Yeah, I think so. Most of the characters, like Clarke, Bellamy, and Octavia are in the book. Raven's not in the book, Finn's not in the book, Jasper's not in the book, Monty's not in the book.
How have you worked out Alycia Debnam-Carey's schedule with Fear the Walking Dead?
AMC has been awesome. There was a little negotiating period there. I had to plead with them but I always say, if one of the actors in our show, whose contract we control, came to me and wanted to do continue something, by the way that they had done first that was hugely important to them, I would never say no. I would always try to figure out a way to make it work. If it conflicted with our production, that would be different. Obviously that comes first but we've worked it out and they've been cool about it.
What are the conversations about giving each character a distinct look within the limited resources they have? It's all versions of rags and found clothing.
That was always tricky in terms of, they live on a space station so where do they get anything? I jokingly say this sometimes but it's true.
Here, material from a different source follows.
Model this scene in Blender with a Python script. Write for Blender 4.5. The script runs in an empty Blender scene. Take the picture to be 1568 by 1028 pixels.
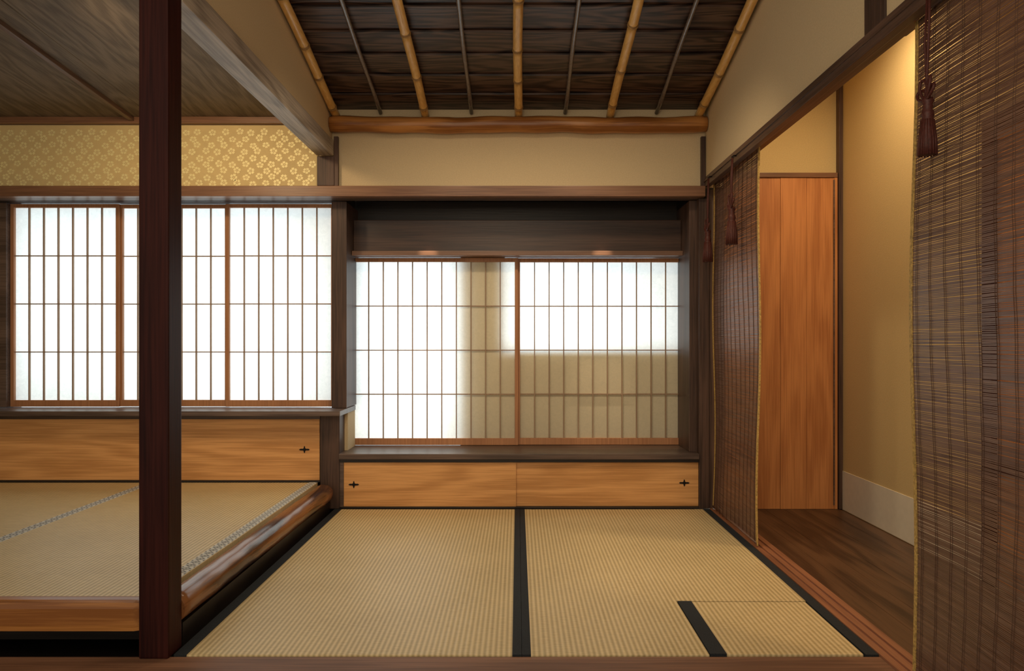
import bpy, bmesh, math, random
from mathutils import Vector, Matrix
random.seed(4)
scene = bpy.context.scene
scene.view_settings.view_transform = 'Standard'

# ------------------------------------------------------------------ materials
def new_mat(name):
    m = bpy.data.materials.new(name); m.use_nodes = True
    nt = m.node_tree
    return m, nt, nt.nodes['Principled BSDF']

def wood(name, c1, c2, grain='x', fine=1.0, rings=30, rough=0.45, ring_amt=0.5, bump=0.15, ringscale=1.0, spec=0.4):
    m, nt, b = new_mat(name)
    tc = nt.nodes.new('ShaderNodeTexCoord')
    def mapped(al, ac):
        mp = nt.nodes.new('ShaderNodeMapping')
        s = {'x': (al, ac, ac), 'y': (ac, al, ac), 'z': (ac, ac, al)}[grain]
        mp.inputs['Scale'].default_value = s
        nt.links.new(tc.outputs['Object'], mp.inputs['Vector'])
        return mp
    mpa = mapped(0.7*ringscale, 5*ringscale); mpb = mapped(4*fine, 130*fine)
    na = nt.nodes.new('ShaderNodeTexNoise'); na.inputs['Scale'].default_value = 1; na.inputs['Detail'].default_value = 2
    nb = nt.nodes.new('ShaderNodeTexNoise'); nb.inputs['Scale'].default_value = 1; nb.inputs['Detail'].default_value = 5
    nt.links.new(mpa.outputs[0], na.inputs['Vector']); nt.links.new(mpb.outputs[0], nb.inputs['Vector'])
    mul = nt.nodes.new('ShaderNodeMath'); mul.operation = 'MULTIPLY'; mul.inputs[1].default_value = rings*2
    sn = nt.nodes.new('ShaderNodeMath'); sn.operation = 'SINE'
    nt.links.new(na.outputs['Fac'], mul.inputs[0]); nt.links.new(mul.outputs[0], sn.inputs[0])
    ma = nt.nodes.new('ShaderNodeMath'); ma.operation = 'MULTIPLY_ADD'
    ma.inputs[1].default_value = ring_amt*0.5; nt.links.new(sn.outputs[0], ma.inputs[0]); nt.links.new(nb.outputs['Fac'], ma.inputs[2])
    r = nt.nodes.new('ShaderNodeValToRGB')
    r.color_ramp.elements[0].position = 0.28; r.color_ramp.elements[1].position = 0.72
    r.color_ramp.elements[0].color = (*c1, 1); r.color_ramp.elements[1].color = (*c2, 1)
    nt.links.new(ma.outputs[0], r.inputs[0]); nt.links.new(r.outputs[0], b.inputs['Base Color'])
    b.inputs['Roughness'].default_value = rough
    b.inputs['Specular IOR Level'].default_value = spec
    bp = nt.nodes.new('ShaderNodeBump'); bp.inputs['Strength'].default_value = bump; bp.inputs['Distance'].default_value = 0.002
    nt.links.new(ma.outputs[0], bp.inputs['Height']); nt.links.new(bp.outputs[0], b.inputs['Normal'])
    return m

def plain(name, c, rough=0.6, noise=0.12, scale=60, bump=0.1, metallic=0.0, spec=0.3):
    m, nt, b = new_mat(name)
    tc = nt.nodes.new('ShaderNodeTexCoord')
    n = nt.nodes.new('ShaderNodeTexNoise'); n.inputs['Scale'].default_value = scale; n.inputs['Detail'].default_value = 5
    nt.links.new(tc.outputs['Object'], n.inputs['Vector'])
    r = nt.nodes.new('ShaderNodeValToRGB')
    r.color_ramp.elements[0].position = 0.3; r.color_ramp.elements[1].position = 0.7
    r.color_ramp.elements[0].color = (*[v*(1-noise) for v in c], 1)
    r.color_ramp.elements[1].color = (*[min(1, v*(1+noise)) for v in c], 1)
    nt.links.new(n.outputs['Fac'], r.inputs[0]); nt.links.new(r.outputs[0], b.inputs['Base Color'])
    b.inputs['Roughness'].default_value = rough; b.inputs['Metallic'].default_value = metallic
    b.inputs['Specular IOR Level'].default_value = spec
    bp = nt.nodes.new('ShaderNodeBump'); bp.inputs['Strength'].default_value = bump; bp.inputs['Distance'].default_value = 0.002
    nt.links.new(n.outputs['Fac'], bp.inputs['Height']); nt.links.new(bp.outputs[0], b.inputs['Normal'])
    return m

def tatami_mat(name, c1, c2):
    m, nt, b = new_mat(name)
    tc = nt.nodes.new('ShaderNodeTexCoord')
    w = nt.nodes.new('ShaderNodeTexWave'); w.bands_direction = 'X'; w.inputs['Scale'].default_value = 20
    w.inputs['Distortion'].default_value = 0.0
    nt.links.new(tc.outputs['Object'], w.inputs['Vector'])
    mp = nt.nodes.new('ShaderNodeMapping'); mp.inputs['Scale'].default_value = (30, 200, 10)
    nt.links.new(tc.outputs['Object'], mp.inputs['Vector'])
    n = nt.nodes.new('ShaderNodeTexNoise'); n.inputs['Scale'].default_value = 1; n.inputs['Detail'].default_value = 3
    nt.links.new(mp.outputs[0], n.inputs['Vector'])
    n2 = nt.nodes.new('ShaderNodeTexNoise'); n2.inputs['Scale'].default_value = 3
    nt.links.new(tc.outputs['Object'], n2.inputs['Vector'])
    nh = nt.nodes.new('ShaderNodeMath'); nh.operation = 'MULTIPLY'; nh.inputs[1].default_value = 0.5
    nt.links.new(n.outputs['Fac'], nh.inputs[0])
    a = nt.nodes.new('ShaderNodeMath'); a.operation = 'MULTIPLY_ADD'; a.inputs[1].default_value = 0.45
    nt.links.new(w.outputs['Fac'], a.inputs[0]); nt.links.new(nh.outputs[0], a.inputs[2])
    a2 = nt.nodes.new('ShaderNodeMath'); a2.operation = 'MULTIPLY_ADD'; a2.inputs[1].default_value = 0.25
    nt.links.new(n2.outputs['Fac'], a2.inputs[0]); nt.links.new(a.outputs[0], a2.inputs[2])
    r = nt.nodes.new('ShaderNodeValToRGB')
    r.color_ramp.elements[0].position = 0.25; r.color_ramp.elements[1].position = 0.88
    r.color_ramp.elements[0].color = (*c1, 1); r.color_ramp.elements[1].color = (*c2, 1)
    nt.links.new(a2.outputs[0], r.inputs[0]); nt.links.new(r.outputs[0], b.inputs['Base Color'])
    b.inputs['Roughness'].default_value = 0.45; b.inputs['Specular IOR Level'].default_value = 0.4
    bp = nt.nodes.new('ShaderNodeBump'); bp.inputs['Strength'].default_value = 0.4; bp.inputs['Distance'].default_value = 0.002
    nt.links.new(a.outputs[0], bp.inputs['Height']); nt.links.new(bp.outputs[0], b.inputs['Normal'])
    return m

def paper_mat(name):
    m, nt, b = new_mat(name)
    out = nt.nodes['Material Output']; nt.nodes.remove(b)
    tc = nt.nodes.new('ShaderNodeTexCoord')
    n = nt.nodes.new('ShaderNodeTexNoise'); n.inputs['Scale'].default_value = 38; n.inputs['Detail'].default_value = 8; n.inputs['Distortion'].default_value = 2.0
    nt.links.new(tc.outputs['Object'], n.inputs['Vector'])
    r = nt.nodes.new('ShaderNodeValToRGB'); r.color_ramp.elements[0].position = 0.3; r.color_ramp.elements[1].position = 0.65
    r.color_ramp.elements[0].color = (0.78, 0.82, 0.82, 1); r.color_ramp.elements[1].color = (0.93, 0.95, 0.94, 1)
    nt.links.new(n.outputs['Fac'], r.inputs[0])
    t = nt.nodes.new('ShaderNodeBsdfTranslucent'); d = nt.nodes.new('ShaderNodeBsdfDiffuse')
    nt.links.new(r.outputs[0], t.inputs[0]); d.inputs[0].default_value = (0.90, 0.82, 0.62, 1)
    mx = nt.nodes.new('ShaderNodeMixShader'); mx.inputs[0].default_value = 0.52
    nt.links.new(t.outputs[0], mx.inputs[1]); nt.links.new(d.outputs[0], mx.inputs[2]); nt.links.new(mx.outputs[0], out.inputs[0])
    return m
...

I have answers for most cases, but it is science fiction. The truth is, now that they've been on the ground and they do have access to a wider array of stuff, the ruins of the Barney's warehouse in Polis for instance. I'm joking, but the wardrobe starts to change. Clarke wears several different things this year. Her hair changes quite a bit through the season. Marie gets a new set of duds at some point but it's always grounded. We actually see that happen, but it's not a world of plenty. In many ways it's a good thing because we don't have to go shopping. Our wardrobe and costume people don't go to stores to shop. They buy things sometimes and break it down. It's like, "We gotta make it look like shit."